The large-scale emergence of digital media caused a serious transition in many scientific disciplines including history. Digital media has made many new possibilities of practicing history. One of the most important changes is that Big Data offers historians new ways to interpreted and identify specific historical events and link them to bigger historical patterns. For example, a single crime can now be understood on a larger scale and linked to certain patterns. The emergence of digital media and the available use of data transformed into a new discipline that today is called Digital Humanities. The traditional ways of doing history are changing and Digital Humanities forced itself into the traditional ways of historical research. Because of these developments more established historians think that modern historians should include new explanations about using data and digital media that leads to a new development and level of methodological transparency in history writing.
The emergence of digital media has also influenced the way museums organise their historic objects which is described by Gwyneira Isaac in ‘Technology becomes the Object. The Use of Electronic Media at the Museum of the American Indian’. Particularly the NMAI is the site of a significant shift were visual, material and technological categories are intertwined with each other. Isaac argues that there is an increasing trend where technology takes over the actual historic object and uses the NMAI as an example, specifically the ‘Windows on Collections’. Here the original artifacts are housed in class cases and in front of them are computerscreens that show the digital artifacts with additional information.
According to Isaac there are some major problems with the introduction of media technology in museums.

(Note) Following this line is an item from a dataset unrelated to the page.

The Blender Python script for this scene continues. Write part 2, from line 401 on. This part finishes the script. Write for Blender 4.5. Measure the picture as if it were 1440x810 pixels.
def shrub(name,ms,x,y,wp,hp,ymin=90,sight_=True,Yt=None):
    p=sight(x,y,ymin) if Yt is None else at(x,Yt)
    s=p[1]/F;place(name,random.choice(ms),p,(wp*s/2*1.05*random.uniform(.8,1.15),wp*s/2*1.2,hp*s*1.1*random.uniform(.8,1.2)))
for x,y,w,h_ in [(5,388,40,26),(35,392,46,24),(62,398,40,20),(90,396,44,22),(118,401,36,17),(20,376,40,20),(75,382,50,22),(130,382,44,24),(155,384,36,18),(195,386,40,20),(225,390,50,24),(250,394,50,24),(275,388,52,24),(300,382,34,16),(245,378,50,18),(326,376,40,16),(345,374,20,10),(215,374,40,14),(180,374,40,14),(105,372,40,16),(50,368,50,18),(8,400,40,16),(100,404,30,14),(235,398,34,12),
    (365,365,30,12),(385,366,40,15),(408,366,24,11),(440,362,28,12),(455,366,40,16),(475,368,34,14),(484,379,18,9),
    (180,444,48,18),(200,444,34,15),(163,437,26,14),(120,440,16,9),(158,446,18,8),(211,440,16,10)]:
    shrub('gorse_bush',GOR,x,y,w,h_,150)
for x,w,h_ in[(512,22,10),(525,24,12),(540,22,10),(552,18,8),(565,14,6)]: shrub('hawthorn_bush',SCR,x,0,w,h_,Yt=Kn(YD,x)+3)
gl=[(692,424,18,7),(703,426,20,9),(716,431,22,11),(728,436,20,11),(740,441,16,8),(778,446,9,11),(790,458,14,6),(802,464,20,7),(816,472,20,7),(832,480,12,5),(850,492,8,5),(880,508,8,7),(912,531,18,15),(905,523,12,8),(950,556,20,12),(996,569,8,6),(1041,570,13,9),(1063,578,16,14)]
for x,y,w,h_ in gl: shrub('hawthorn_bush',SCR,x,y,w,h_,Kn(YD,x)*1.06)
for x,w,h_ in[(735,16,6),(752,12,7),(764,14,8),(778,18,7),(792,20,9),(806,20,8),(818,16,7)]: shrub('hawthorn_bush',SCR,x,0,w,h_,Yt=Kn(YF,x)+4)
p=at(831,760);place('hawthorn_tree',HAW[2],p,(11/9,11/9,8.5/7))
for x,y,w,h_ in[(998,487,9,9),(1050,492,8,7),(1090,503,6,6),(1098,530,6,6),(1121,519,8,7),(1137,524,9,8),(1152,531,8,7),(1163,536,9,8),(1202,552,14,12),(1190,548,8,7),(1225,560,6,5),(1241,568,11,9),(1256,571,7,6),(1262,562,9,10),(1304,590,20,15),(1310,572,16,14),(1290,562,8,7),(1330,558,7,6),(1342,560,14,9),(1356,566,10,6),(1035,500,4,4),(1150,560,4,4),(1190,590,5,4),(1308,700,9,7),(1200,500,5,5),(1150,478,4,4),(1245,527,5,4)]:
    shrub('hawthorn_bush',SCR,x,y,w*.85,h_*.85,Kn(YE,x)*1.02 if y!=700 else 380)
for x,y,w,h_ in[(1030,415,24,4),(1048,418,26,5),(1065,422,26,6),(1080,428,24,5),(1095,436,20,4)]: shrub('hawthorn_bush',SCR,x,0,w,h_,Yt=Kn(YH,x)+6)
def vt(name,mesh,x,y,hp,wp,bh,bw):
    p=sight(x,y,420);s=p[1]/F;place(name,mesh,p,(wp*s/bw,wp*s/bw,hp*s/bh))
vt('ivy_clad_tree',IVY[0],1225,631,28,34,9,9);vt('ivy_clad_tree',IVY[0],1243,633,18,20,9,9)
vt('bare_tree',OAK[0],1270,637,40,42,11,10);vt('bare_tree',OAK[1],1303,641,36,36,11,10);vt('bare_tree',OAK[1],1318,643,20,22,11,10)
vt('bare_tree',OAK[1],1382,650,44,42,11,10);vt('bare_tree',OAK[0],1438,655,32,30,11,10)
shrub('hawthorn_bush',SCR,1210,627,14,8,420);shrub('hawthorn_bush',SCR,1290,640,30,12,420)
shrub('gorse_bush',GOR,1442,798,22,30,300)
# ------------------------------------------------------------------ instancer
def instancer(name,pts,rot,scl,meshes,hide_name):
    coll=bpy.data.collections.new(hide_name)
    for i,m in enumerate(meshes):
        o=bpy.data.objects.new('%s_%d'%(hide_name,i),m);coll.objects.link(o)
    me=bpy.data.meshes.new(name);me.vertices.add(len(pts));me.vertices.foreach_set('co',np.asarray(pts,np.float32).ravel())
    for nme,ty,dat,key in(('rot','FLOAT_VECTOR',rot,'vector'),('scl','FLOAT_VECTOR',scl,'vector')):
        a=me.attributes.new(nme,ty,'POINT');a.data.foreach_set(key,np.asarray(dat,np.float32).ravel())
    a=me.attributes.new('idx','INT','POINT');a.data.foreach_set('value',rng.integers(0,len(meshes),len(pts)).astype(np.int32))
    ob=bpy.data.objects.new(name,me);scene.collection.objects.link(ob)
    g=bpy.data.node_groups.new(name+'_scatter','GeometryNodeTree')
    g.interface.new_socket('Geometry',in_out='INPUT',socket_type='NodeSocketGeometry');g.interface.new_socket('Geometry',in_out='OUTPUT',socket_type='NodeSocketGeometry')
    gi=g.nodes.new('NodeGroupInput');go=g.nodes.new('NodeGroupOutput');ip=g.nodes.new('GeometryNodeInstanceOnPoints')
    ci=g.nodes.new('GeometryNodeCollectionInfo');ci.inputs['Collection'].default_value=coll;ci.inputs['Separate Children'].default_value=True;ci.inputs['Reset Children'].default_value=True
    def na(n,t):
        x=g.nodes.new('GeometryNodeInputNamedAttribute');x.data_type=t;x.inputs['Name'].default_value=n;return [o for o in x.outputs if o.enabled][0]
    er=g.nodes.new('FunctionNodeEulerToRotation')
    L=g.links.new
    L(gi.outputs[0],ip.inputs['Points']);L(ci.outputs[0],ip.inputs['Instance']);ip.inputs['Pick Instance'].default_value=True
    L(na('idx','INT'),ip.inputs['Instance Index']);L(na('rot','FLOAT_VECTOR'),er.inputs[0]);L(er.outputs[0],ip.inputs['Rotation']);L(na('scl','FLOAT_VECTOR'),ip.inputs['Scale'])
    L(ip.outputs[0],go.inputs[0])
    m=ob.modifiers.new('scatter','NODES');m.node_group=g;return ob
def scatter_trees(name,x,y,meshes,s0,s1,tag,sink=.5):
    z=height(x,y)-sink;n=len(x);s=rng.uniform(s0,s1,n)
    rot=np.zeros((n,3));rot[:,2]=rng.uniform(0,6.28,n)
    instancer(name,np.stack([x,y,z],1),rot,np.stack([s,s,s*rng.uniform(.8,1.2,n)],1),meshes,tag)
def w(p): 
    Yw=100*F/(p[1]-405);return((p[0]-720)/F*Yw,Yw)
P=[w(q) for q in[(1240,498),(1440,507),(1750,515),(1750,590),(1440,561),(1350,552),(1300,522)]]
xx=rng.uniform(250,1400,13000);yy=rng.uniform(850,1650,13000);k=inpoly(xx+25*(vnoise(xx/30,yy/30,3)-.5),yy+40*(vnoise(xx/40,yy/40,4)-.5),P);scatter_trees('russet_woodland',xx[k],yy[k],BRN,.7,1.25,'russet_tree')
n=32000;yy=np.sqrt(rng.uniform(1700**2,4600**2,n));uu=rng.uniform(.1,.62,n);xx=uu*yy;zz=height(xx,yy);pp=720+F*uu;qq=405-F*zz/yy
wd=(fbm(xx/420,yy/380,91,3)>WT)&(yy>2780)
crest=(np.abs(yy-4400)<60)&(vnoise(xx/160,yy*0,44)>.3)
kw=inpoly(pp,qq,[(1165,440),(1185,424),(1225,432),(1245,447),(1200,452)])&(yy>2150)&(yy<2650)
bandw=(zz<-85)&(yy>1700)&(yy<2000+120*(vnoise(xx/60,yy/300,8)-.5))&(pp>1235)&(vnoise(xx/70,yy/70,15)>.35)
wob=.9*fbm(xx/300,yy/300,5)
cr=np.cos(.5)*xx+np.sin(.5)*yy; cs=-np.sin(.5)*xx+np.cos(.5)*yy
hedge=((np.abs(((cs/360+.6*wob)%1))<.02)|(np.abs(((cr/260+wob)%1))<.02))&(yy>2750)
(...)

In this case the native American objects of the museum are viewed through digital media and no longer mirror the functions and values ascribed to them by the cultures from which they came but instead increasingly represent the values and principles of the colonizer. Isaac also refers in her article to Alfred Gell. Gell says that the ‘enchanted technology’ is creating new relationships between ourselves and our digitally transformed worlds. In this sense technology casts a spell over us so that we see the real world in an enchanted form. But one of the most important reasons that the NMAI chose to represent historical artifact through new technology is the demand of the public to interact with media technology, and also because there was not enough physical storage. But, according to the interviews, a lot of visitors had a hard time to connect the virtual object with the actual object. Isaac also says that the current postcolonial theories or ‘new indigenous museology’ do not provide sufficient frameworks for understanding the new media technology environments at the NMAI.
The main argument of Isaac is that a greater amount of electronic media use, in the case of the NMAI, does not necessarily offer a better understanding of Native American cultures. Instead the media technology itself becomes a museum object. This demonstrates that the NMAI offers a new terrain were media technology is not just the vehicle that provides additional tools to better understand the Native American culture but instead becomes the message itself. The entrance of technology in museums is part of a wider discussion that can be seen on the website of the Network of European Museum Organisations. This organisation supported a large research that was funded by the European Commission. This research considered the impact of digital technology and the recalibration of the relationship between institutional cultural heritage practices and the individual. The outcomes of the research show that the development and implementation of emerging, innovative technologies can have many benefits for cultural heritage institutions and visitors but can also be disruptive, challenging and limiting.
Another example of the increasing emergence of new technology can be seen within one of the most important museums in the world: the Metropolitan Museum of Art in New York. Like other museums, the Met struggles with the question on how to deal with new technologies in the digital age. But the Met has already answered the question. The chief digital officer, together with a staff of 70 in the digital-media department, is responsible for bringing the museum experience into the digital age. Rather than fighting Facebook and Youtube, the Met is acknowledging that services like Twitter and Snapchat are part of a new culture that is inevitable. The website also mentions other important museums like the Louvre in Paris. The Louvre chose to offer vistors an unlikely device to explore the objects within the museum: a Nintendo 3DS XL. Other museums that are mentioned on the website use the same kind of digital devises that offer new ways of exploring the museum but also show exactly the problem that Gwyneira Isaac points out: the original objects are replaced by digital media. Not everybody considers this a bad development as can been seen in this article. Several other articles explore the impact of technology even further.
Personally i think that new technology can offer great improvements in any particular field but that doesn’t mean that these new possibilities must not be met with a great deal of skepticism and a critical view. Now it seems that the technological capabilities are being used without first asking the right questions about the functions and additional value of using them. The development of technical vehicles and tools is more rapid than the amount of time being spent on thinking about the right way to use these technologies. I do think that museum should adapt to modern times but i hope that museum are aware that they need to use the right interpretation for the functions of technology and that they also use the right amount of self-preservation and do not yield to popular demands.